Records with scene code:
● ● ●
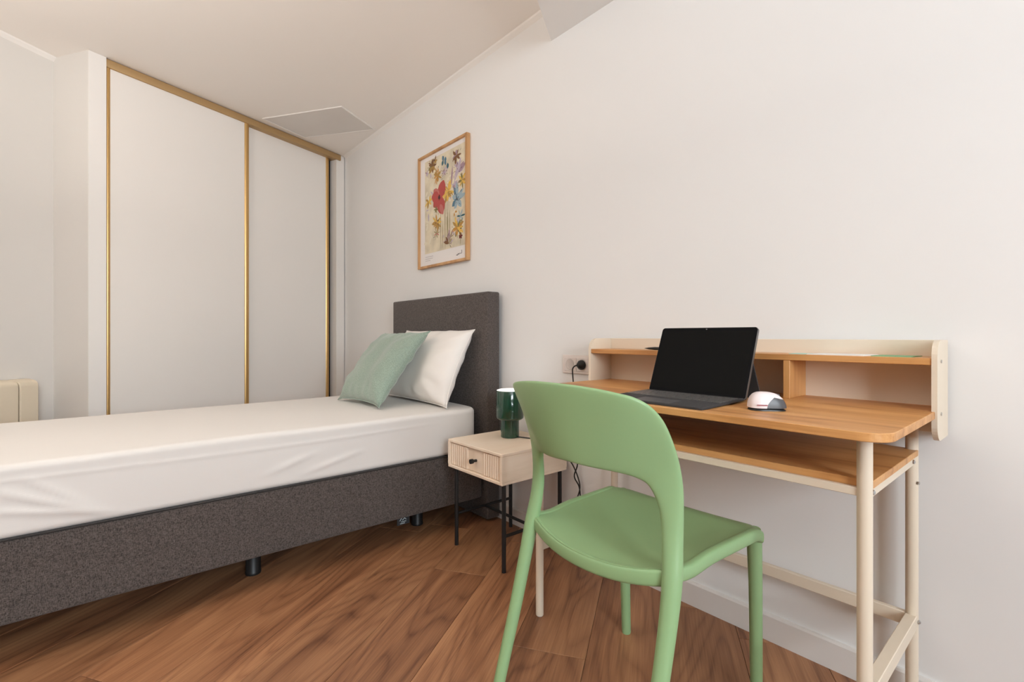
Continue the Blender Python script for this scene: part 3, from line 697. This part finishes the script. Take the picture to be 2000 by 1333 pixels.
# ================================================================== wall socket and cables
so = thing('wall_socket', 'pale double wall socket plate beside the desk', 'socket', (-1.35, WY, .741))
obj('plate', box(-1.432, -1.262, 1.5005, WY, .741, .819, 0.004, 3), 'socket', so, smooth=True)
for x0, x1 in ((-1.418, -1.352), (-1.350, -1.284)):
    i = obj('insert', box(x0, x1, 1.4975, 1.5015, .752, .808, 0.002, 2), 'socket', so)
    cx = (x0 + x1) / 2
    bb = bmesh.new(); n = 28
    ring = lambda r, y: [bb.verts.new((cx + r * math.cos(2 * PI * k / n), y, .780 + r * math.sin(2 * PI * k / n))) for k in range(n)]
    A = ring(.0235, 1.4970); B_ = ring(.0215, 1.4962); C_ = ring(.0195, 1.4972)
    for P_, Q_ in ((A, B_), (B_, C_)):
        for k in range(n): bb.faces.new((P_[k], P_[(k + 1) % n], Q_[(k + 1) % n], Q_[k]))
    bb.faces.new(C_)
    obj('outlet_well', bb, 'socket_in', i, smooth=True)
pg = thing('power_plug', 'black plug with cable in the socket by the desk', 'plug', (-1.317, 1.4955, .780))
obj('plug_body', tube([(-1.317, 1.4965, .780), (-1.317, 1.486, .780), (-1.317, 1.480, .780), (-1.320, 1.472, .780)], [0.0195, 0.0195, 0.015, 0.009], 20), 'rubber', pg, smooth=True)
pcab = smooth_path([(-1.318, 1.478, .780), (-1.328, 1.466, .777), (-1.337, 1.462, .765), (-1.339, 1.464, .74), (-1.339, 1.47, .68), (-1.337, 1.48, .5), (-1.334, 1.488, .38), (-1.352, 1.488, .32), (-1.327, 1.49, .28), (-1.322, 1.49, .22), (-1.33, 1.486, .12), (-1.32, 1.47, .006), (-1.25, 1.455, .005)], 8)
obj('cable', tube(pcab, 0.003, 6), 'rubber', pg, smooth=True)

# ================================================================== desk
DX0, DX1, DF, DB, DZ = -1.172, -0.203, 0.988, 1.500, 0.735
dk = thing('writing_desk', 'oak topped writing desk with beige metal legs and raised shelf', 'desk', (-0.69, 1.25, 0))
obj('tabletop', prism(rrect(DX0, DX1, DF, DB, 0.045, 8, (1, 1, 0, 0)), DZ - .016, DZ, 0.0012, 1), 'oak', dk)
LXF = (-1.127, -0.258); FYL = 1.076; BYL = 1.462
for lx in LXF:
    for ly in (FYL, BYL):
        lg = obj('leg', tube([(lx, ly, 0.003), (lx, ly, DZ - .0165)], 0.0125, 20), 'beige', dk, smooth=True)
        obj('foot_cap', lathe([(0, 0), (.0105, 0), (.012, .002), (.012, .006), (0, .006)], (lx, ly, 0), 16), 'chairpad', lg, smooth=True)
SZ = 0.632
obj('lower_shelf', box(LXF[0] - .008, LXF[1] + .012, FYL + .004, BYL + .006, SZ - .0145, SZ, 0.001, 1), 'oak', dk)
for lx, s in ((LXF[0], 1), (LXF[1], 1)):
    br = obj('shelf_bracket', box(lx - .008, lx + .006, FYL, BYL, SZ - .036, SZ - .0145, 0.0015, 1), 'beige', dk)
    if lx > -0.5:
        for ly in (FYL + .026, BYL - .022):
            obj('bolt', tube([(lx + .005, ly, SZ - .026), (lx + .0085, ly, SZ - .026), (lx + .0105, ly, SZ - .026)], [0.0055, 0.005, 0.002], 12), 'steel', br, smooth=True)
    obj('top_bracket', box(lx - .007, lx + .007, FYL, BYL, DZ - .034, DZ - .0165, 0.0015, 1), 'beige', dk)
    rl = obj('side_rail', box(lx - .011, lx + .011, FYL, BYL, .212, .243, 0.0015, 1), 'beige', dk)
    if lx > -0.5: obj('bolt', tube([(lx + .010, BYL - .002, .228), (lx + .0145, BYL - .002, .228), (lx + .017, BYL - .002, .228)], [0.005, 0.005, 0.002], 12), 'steel', rl, smooth=True)
obj('front_rail', box(LXF[0], LXF[1], FYL - .006, FYL + .006, SZ - .030, SZ - .0145, 0.001, 1), 'beige', dk)
obj('rear_rail', box(LXF[0], LXF[1], BYL - .006, BYL + .006, SZ - .036, SZ - .0145, 0.001, 1), 'beige', dk)
obj('under_top_rail', box(LXF[0], LXF[1], FYL - .007, FYL + .007, DZ - .028, DZ - .0165, 0.001, 1), 'beige', dk)
obj('back_stretcher', box(LXF[0], LXF[1], BYL - .007, BYL + .007, .212, .243, 0.0015, 1), 'beige', dk)
for z in (.40, .54):
    if z < .5: continue
    obj('bolt', tube([(LXF[1] + .0115, BYL - .006, .555), (LXF[1] + .015, BYL - .0068, .555)], 0.004, 10), 'steel', dk, smooth=True)
# hutch
HT = 0.890; HS = 0.851; HF = 1.372; HB = 1.4995
obj('back_panel', box(DX0 + .002, DX1 - .002, HB - .008, HB, .672, HT, 0.001, 1), 'beigeback', dk)
def side_panel(x0, x1):
    pts = rrect(HF, HB, .668, HT, 0.038, 8, (1, 0, 0, 1))
    return obj('side_panel', extrude_profile(pts, 'X', x0, x1), 'beige', dk)
side_panel(DX0 - .004, DX0 + .006); sp = side_panel(DX1 - .006, DX1 + .004)
for z in (HS - .008, DZ - .008):
    obj('bolt', tube([(DX1 + .0038, HF + .040, z), (DX1 + .0058, HF + .040, z)], 0.004, 10), 'steel', sp, smooth=True)
obj('raised_shelf', box(DX0 + .006, DX1 - .006, HF + .002, HB - .008, HS - .0155, HS, 0.001, 1), 'oak', dk)
for xd in (-0.5015, -0.860):
    obj('divider', box(xd - .008, xd + .008, HF + .004, HB - .008, DZ, HS - .0155, 0.001, 1), 'oakz', dk)

# ================================================================== things on the desk
tl = thing('tablet_computer', 'black tablet computer standing on its kickstand with keyboard cover', 'laptop', (-0.675, 1.214, DZ), (0, 0, math.radians(-0.5)))
TW = 0.278; hw = TW / 2; SH = 0.196; lean = math.atan2(0.074, 0.182)
up = Vector((0, math.sin(lean), math.cos(lean))); nrm = Vector((0, -math.cos(lean), math.sin(lean)))
def on_screen(pts2, d0, d1):
    b = bmesh.new(); A = [b.verts.new(Vector((x, 0, 0.006)) + up * z + nrm * d0) for x, z in pts2]; B_ = [b.verts.new(Vector((x, 0, 0.006)) + up * z + nrm * d1) for x, z in pts2]; n = len(pts2)
    b.faces.new(A); b.faces.new(B_[::-1])
    for i in range(n): b.faces.new((A[i], B_[i], B_[(i + 1) % n], A[(i + 1) % n]))
    return b
sc = obj('tablet', on_screen(rrect(-hw, hw, 0, SH, .008, 6), -0.0085, -0.0008), 'graymetal', tl, smooth=True, auto=.5)
obj('bezel', on_screen(rrect(-hw + .0008, hw - .0008, .0008, SH - .0008, .0075, 6), -0.0008, 0.0), 'bezel', sc)
obj('display', on_screen(rrect(-hw + .008, hw - .008, .010, SH - .010, .002, 3), -.0002, 0.0003), 'screen', sc)
obj('camera_lens', on_screen([(0.002 * math.cos(k * PI / 6), SH - .0052 + .0016 * math.sin(k * PI / 6)) for k in range(12)], 0, 0.0004), 'graymetal', sc)
# kickstand : hinged at mid height of the tablet, foot behind
b = bmesh.new(); top = up * (SH * .52) + Vector((0, .0095, .006)); foot = Vector((0, 0.098, 0.001))
kd = (foot - top); kn = Vector((0, kd.z, -kd.y)).normalized() * 0.0018
q = [Vector((-hw + .003, 0, 0)), Vector((hw - .003, 0, 0))]
V = [b.verts.new(a + p + n) for n in (kn, -kn) for p, a in ((top, q[0]), (top, q[1]), (foot, q[1]), (foot, q[0]))]
for f in ((0, 1, 2, 3), (7, 6, 5, 4), (0, 4, 5, 1), (1, 5, 6, 2), (2, 6, 7, 3), (3, 7, 4, 0)): b.faces.new([V[i] for i in f])
obj('kickstand', b, 'kbfab', sc)
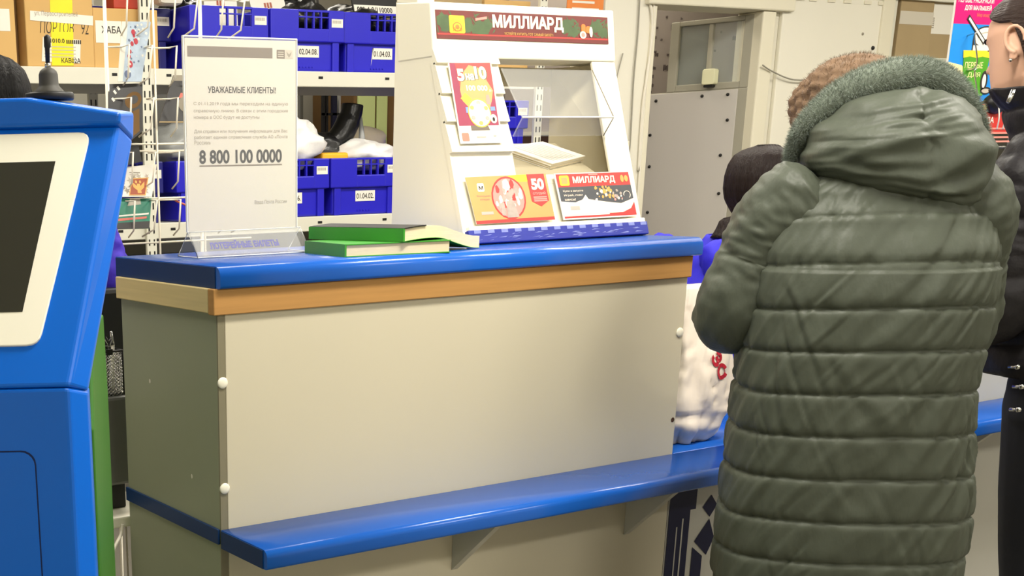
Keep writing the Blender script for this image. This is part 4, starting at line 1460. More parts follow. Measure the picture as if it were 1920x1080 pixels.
b.tube([(wr - 0.008, cA.y, cA.z), (wr - 0.008, cB.y, cB.z), (wr - 0.008, cC.y, cC.z)], 0.0014, GREY_INK, 6)
b.build('chute_edge', t)
# red header print
b = MB()
hx0, hx1 = on_frame(HM, 817, 45)[0], on_frame(HM, 1139, 57)[0]
hy0, hy1 = on_frame(HM, 817, 72)[1], on_frame(HM, 817, 18)[1]
HW, HH = hx1 - hx0, hy1 - hy0
def hu(u, v): return hx0 + HW * u, hy0 + HH * v
b.prism([hu(0, 0), hu(1, 0), hu(1, 1), hu(0, 1)], 0.0, 0.0016, MAROON, HM)
random.seed(5)
for u_, v_, r_ in ((.03, .62, .26), (.05, .40, .2), (.17, .5, .24), (.24, .42, .28), (.28, .55, .2), (.75, .6, .25), (.79, .4, .2), (.93, .6, .25), (.97, .42, .22)):
    x, y = hu(u_, v_)
    pts = [(min(hx1 - .002, max(hx0 + .002, x + HH * r_ * 1.5 * random.uniform(.6, 1.2) * math.cos(a))), min(hy1 - .002, max(hy0 + .002, y + HH * r_ * random.uniform(.6, 1.2) * math.sin(a)))) for a in [2 * PI * k / 16 for k in range(16)]]
    b.poly(pts, PINEG, HM, 0.00172 + u_ * 2e-5)
for u0, u1 in ((0.0, 0.08), (0.13, 0.33), (0.72, 0.83), (0.90, 1.0)):
    for k in range(42):
        u, v = random.uniform(u0, u1), random.uniform(.28, .9)
        x, y = hu(u, v)
        a = random.uniform(0, PI)
        l, wd = HH * random.uniform(.12, .22), HH * .035
        c, s_ = math.cos(a), math.sin(a)
        pts = [(x + c * l - s_ * wd * 0, y + s_ * l), (x - s_ * wd, y + c * wd), (x - c * l, y - s_ * l), (x + s_ * wd, y - c * wd)]
        if all(hx0 < p[0] < hx1 and hy0 < p[1] < hy1 for p in pts):
            b.poly(pts, PINEG, HM, 0.0018 + k * 1e-6)
b.poly([hu(.005, .0), hu(.995, .0), hu(.995, .14), hu(.005, .14)], MAROON, HM, 0.0020)
b.poly([hu(.005, .14), hu(.995, .14), hu(.995, .19), hu(.005, .19)], REDP, HM, 0.0020)
b.prism(rrect(*hu(.07, .20), *hu(.155, .82), HH * .06), 0.0016, 0.0024, YELLOWP, HM)
b.text('РУССКОЕ', *hu(.088, .62), HW * .05, HH * .09, GOLDP, HM, 0.0028, 0.02)
x, y = hu(.1125, .42)
for k in range(3):
    b.disc(x, y, HW * (.026 - .007 * k), HH * (.17 - .045 * k), [DORANGE, YELLOWP, DORANGE][k], HM, 0.0027 + k * 1e-4)
b.text('ЛОТО', *hu(.088, .27), HW * .05, HH * .13, DORANGE, HM, 0.0031, 0.03)
b.poly([hu(.215, .66), hu(.28, .74), hu(.28, .83), hu(.215, .75)], PINKP, HM, 0.0024)
b.text('МИЛЛИАРД', *hu(.31, .36), HW * .415, HH * .55, CREAMP, HM, 0.0026, 0.045)
b.text('УСПЕЙТЕ КУПИТЬ ТОТ САМЫЙ БИЛЕТ!', *hu(.375, .20), HW * .285, HH * .12, GOLDP, HM, 0.0026, 0.01)
x, y = hu(.855, .5)
b.prism(rrect(x - HW * .022, y - HH * .2, x + HW * .004, y + HH * .2, HH * .08), 0.0016, 0.0028, DORANGE, HM)
b.prism(rrect(x + HW * .006, y - HH * .13, x + HW * .036, y + HH * .13, HH * .08), 0.0016, 0.0027, DORANGE, HM)
b.disc(x - HW * .014, y - HH * .2, HW * .020, HH * .14, CREAMP, HM, 0.0031)
b.disc(x + HW * .036, y - HH * .08, HW * .010, HH * .2, CREAMP, HM, 0.0031)
b.disc(x - HW * .014, y - HH * .2, HW * .011, HH * .08, PINKP, HM, 0.0033)
b.build('header_print', t)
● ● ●
(Exercise description) Copy every line of the listing containing the string "writing".

(Solution to this problem)
dk = thing('writing_desk', 'oak topped writing desk with beige metal legs and raised shelf', 'desk', (-0.69, 1.25, 0))
Keep writing the Blender script for this image. This is part 4, starting at line 1460. More parts follow. Measure the picture as if it were 1920x1080 pixels.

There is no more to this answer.